The lawyers went to court in London to fend off what they said was an attempt by Shell to kill off their litigation.
The Ogoni community was devastated by two major oil spills a decade ago.
The Bodo oil spills have been the subject of years of legal wrangling.
In 2015, Shell accepted liability for the spills, agreeing to pay £55 million ($83million at the time) to Bodo villagers and to clean up their lands and waterways.
Lawyers for SPDC, the Nigerian arm of Shell, argued that the litigation should be struck off in October 2018, or at the latest a year later, and that it should only be re-activated if SPDC failed to comply with its obligation to pay for the clean-up.
But lawyers for the Bodo community argued that the SPDC position was unacceptable, because the clean-up could go wrong for any number of reasons, adding that under Shell’s proposal, the villagers would be left without the recourse of going back to court.

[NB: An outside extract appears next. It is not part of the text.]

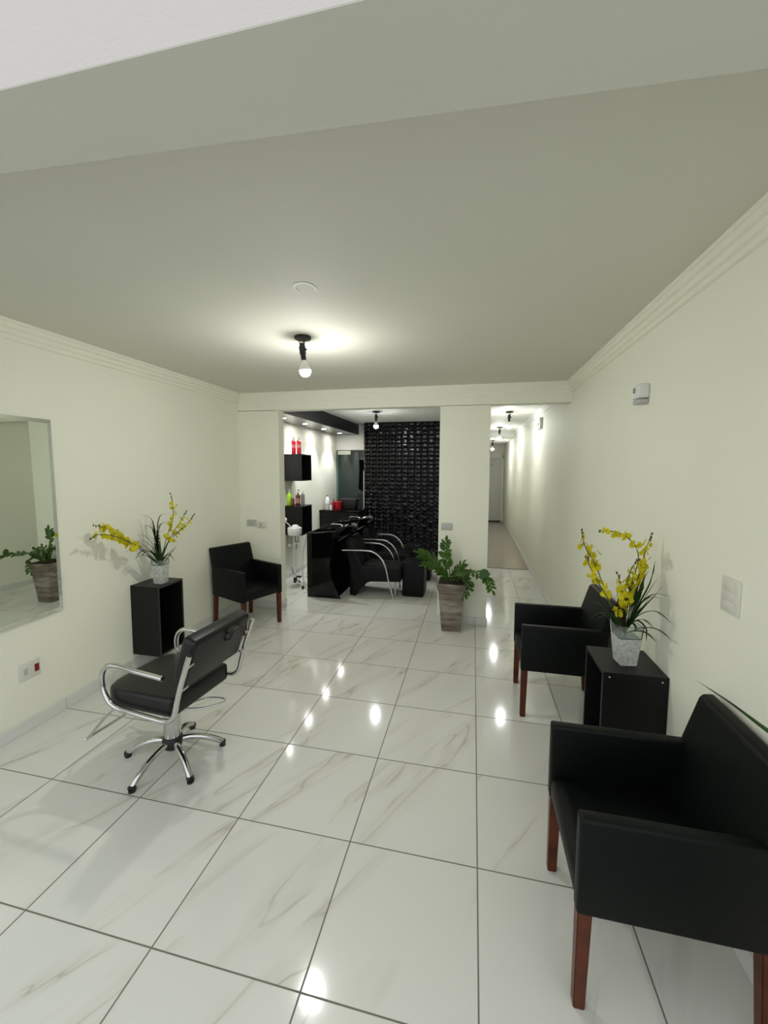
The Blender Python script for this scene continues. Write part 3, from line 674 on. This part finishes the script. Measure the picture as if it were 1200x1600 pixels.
# ------------------------------------------------------------ wall plates and small fittings
t = thing('wall_socket', 'low white wall socket plate with a red module on the left wall', 'socket', (XL, .905, .415))
obj('plate', B().box(0, -.068, -.058, .008, .068, .058, .003), 'beigeplastic', t)
obj('socket_face', B().box(.008, -.04, -.022, .010, -.014, .022, .001).lathe([(.009, 0), (.009, .002)], (.010, -.027, 0), 16, M4=Matrix.Rotation(R(90), 4, 'Y')), 'greyplastic', t)
obj('red_module', B().box(.008, .030, -.026, .012, .058, .026, .001), 'redmodule', t)
t = thing('wall_plate', 'grey blank plate with cable hole, left of a pair on the partition', 'wall plate', (-2.835, YB, 1.095))
obj('plate', B().box(-.068, -.009, -.042, .068, 0, .042, .003), 'greyplastic', t)
obj('hole', B().lathe([(.006, 0), (.006, .002)], (0, -.009, 0), 12, M4=Matrix.Rotation(R(90), 4, 'X')), 'blackplastic', t)
t = thing('wall_plate', 'cream socket and switch plate, right of a pair on the partition', 'wall plate', (-2.69, YB, 1.075))
obj('plate', B().box(-.064, -.009, -.042, .064, 0, .042, .003), 'beigeplastic', t)
obj('socket_face', B().box(-.03, -.012, -.028, .0, -.009, .028, .001), 'greyplastic', t)
obj('rocker', B().box(.015, -.013, -.028, .045, -.009, .028, .001), 'beigeplastic', t)
one('wall_plate', B().box(-.064, -.010, -.042, .064, 0, .042, .003), 'greyplastic', 'blank grey plate above the potted plant on the partition', 'wall plate', (-.345, YB, 1.135))
t = thing('light_switch', 'tall cream three module switch plate on the right wall above the near armchair', 'switch', (XR, .632, 1.305))
obj('plate', B().box(-.009, -.056, -.07, 0, .056, .07, .003), 'beigeplastic', t)
for z in (-.04, 0, .04): obj('rocker', B().box(-.012, -.036, z-.018, -.0085, .036, z+.018, .001), 'beigeplastic', t)
t = thing('alarm_sensor', 'small white alarm sensor high on the right wall', 'sensor', (XR, 1.575, 2.255))
obj('housing', B().box(-.062, -.052, -.028, 0, .052, .055, .010, 3), 'plastic', t)
obj('lower_lens', B().box(-.058, -.048, -.060, 0, .048, -.032, .010, 3), 'greyplastic', t)
obj('emblem', B().lathe([(.016, 0), (.016, .002), (.009, .003), (.009, 0)], (-.061, .012, .022), 20, M4=Matrix.Rotation(R(-90), 4, 'Y')), 'blackplastic', t)
t = thing('wall_box', 'cream electrical box high on the right wall in the hallway', 'box', (XR, 5.50, 2.50))
obj('housing', B().box(-.045, -.13, -.085, 0, .13, .085, .006), 'beigeplastic', t)
obj('indicator', B().box(-.048, -.02, -.03, -.044, .05, .02), 'greenedge', t)

# ------------------------------------------------------------ wash area: cube shelves and bottles
open_box('cube_shelf', 'upper black cube shelf with two red bottles on top', XL+.002, 4.72, 1.60, .325, .40, .42, 1, 'black cube shelves in the wash area')
open_box('cube_shelf', 'lower black cube shelf with green and brown bottles on top', XL+.002, 4.72, .74, .325, .40, .46, 1, 'black cube shelves in the wash area')
def bottle(label, x, y, z, prof, m, capm, cap, n=20, lab=None, group=None, pump=False):
    t = thing('bottle', label, 'bottle', (x, y, z), 0, group)
    obj('body', B().lathe(prof, n=n), m, t, ang=40)
    cb = B().lathe(cap, n=14)
    if pump:
        zt = cap[-1][1]; cb.tube([(0, 0, zt-.002), (0, 0, zt+.03)], .004, 8); cb.tube([(-.006, 0, zt+.034), (.025, -.006, zt+.034), (.036, -.008, zt+.028)], .0055, 8)
    obj('cap', cb, capm, t)
    if lab: obj('label', B().lathe([(lab[0], lab[1]), (lab[0], lab[2])], n=n), lab[3], t)
    return t
def cyl(r, h, s=.012): return [(r*.9, 0), (r, .006), (r, h-s), (r*.75, h-s*.3), (r*.4, h)]
for x, w in ((-2.855, 'left'), (-2.765, 'right')):
    bottle('tall red bottle with white cap, %s one on the upper cube shelf' % w, x, 4.84, 2.022, cyl(.034, .215), 'redbottle', 'plastic', [(.02, .214), (.022, .22), (.020, .27), (.012, .277)], lab=(.0345, .10, .15, 'pink'), group='red bottles on the upper cube shelf')
bottle('lime green bottle with pale pump on the lower cube shelf', -2.93, 4.82, 1.202, [(.036, 0), (.040, .006), (.040, .15), (.030, .185), (.014, .205), (.012, .215)], 'green', 'plastic', [(.011, .214), (.011, .24), (.007, .262)])
bottle('brown pump bottle with black pump on the lower cube shelf', -2.79, 4.84, 1.202, cyl(.038, .175), 'brown', 'blackplastic', [(.014, .174), (.014, .195), (.006, .20), (.006, .215)], lab=(.0385, .04, .12, 'labelbrown'), pump=True)
bottle('clear silver topped bottle behind the brown pump bottle', -2.755, 4.95, 1.202, cyl(.03, .185), 'greyplastic', 'plastic', [(.012, .184), (.012, .22), (.006, .225)])
bottle('dark red jar between green and brown bottles', -2.868, 4.80, 1.202, [(.030, 0), (.032, .006), (.032, .09), (.028, .095)], 'brown', 'brown', [(.029, .095), (.029, .118), (.026, .12)])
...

Speaking on the sidelines of the hearing, the lead lawyer for Bodo community, Dan Leader said, “The effect of what Shell is trying to do is to kill off the case.
“It’s only because of the pressure of litigation that the clean-up is getting back on track.”
However, Shell’s lawyers, citing an earlier judgment, compared the staid litigation to a “gun in the cupboard” that the Bodo community’s lawyers wanted to be able to hold to Shell’s head at their convenience, for years on end.
They said the litigation was a hindrance to the clean-up because it gave some local community members the impression that there was still the possibility of a bigger payout, incentivising them to block the clean-up rather than cooperate.